With Take my lightning but don’t steal my thunder, for example, he sliced a historic building in Covent Garden through the middle, leaving the upper half to float mysteriously above the base, a playful reference to the area’s “performance culture.” In A bullet from a shooting star (2015), the artist planted a replica of an electricity pylon upside down at Greenwich Peninsula, inspired by the area’s history of industry and power generation. “The strongest public artworks are those that belong to their location, where a conceptual and aesthetic marriage between the sculpture and the situation has taken place.”

But while Alex likes to make a point with his work, he is also keen to create uplifting experiences. “I see no reason why the presentation of pain holds a higher status than the presentation of pleasure in the perception of a good artwork,” he says. “A positive experience is as equally valid as a difficult one.”

Playful, but by no means simple. Alex says the biggest misconception about his work is “that simple ideas are easy to execute.” If you dive a little deeper into his work process, you’ll see they’re definitely not. “It is incredibly challenging to reach simple visual moments, to balance theatricality and spectacle with sculptural feats and structural complexity. Illusory scenes tell stories of architectural destruction and it is in this measured and surprisingly considered approach that I look to create sculptures and never stunts.”

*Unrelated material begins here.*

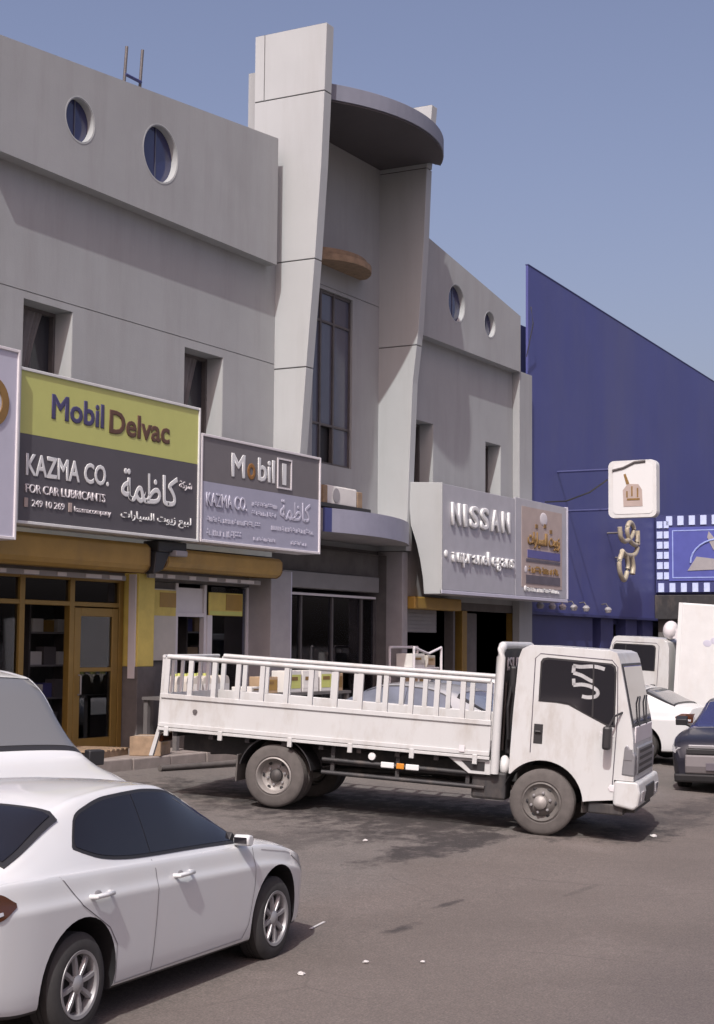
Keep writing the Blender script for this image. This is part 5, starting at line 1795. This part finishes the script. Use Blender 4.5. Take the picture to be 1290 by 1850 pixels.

These sculptures are often created with the help of specialists in other disciplines – it’s what keeps him on his toes and prevents him from repeating himself. “My practice has evolved with the belief that through collaboration, more ambitious obstacles can be overcome. This approach is employed to keep my thoughts and creative direction unbound, so if I want to build a melting house from 7,500 wax bricks, I partner with a wax manufacturer.” He’s referring to his 2014 artwork A pound of flesh for 50p, a two-storey house that melted over 30 days to celebrate the history of a former candle-making factory in Bankside, London.

Yet, while bigger is often considered better, Alex proves that it doesn’t have to be the case. In Telling the truth through false teeth, for example, he was able to draw attention to issues of economic and social decline in relation to the London 2012 Summer Olympics by fitting smashed windows into a derelict factory near the stadium.

“That was a wonderful balance of spectacle and subtlety,” he explains. “I need to produce more work that speaks without screaming. Perhaps the expectation of my commissioners, combined with a subconscious desire to bolster my own ego has lead my work down a path that seeks media hype. Only the paranoid survive, so I think this anxiety is healthy.”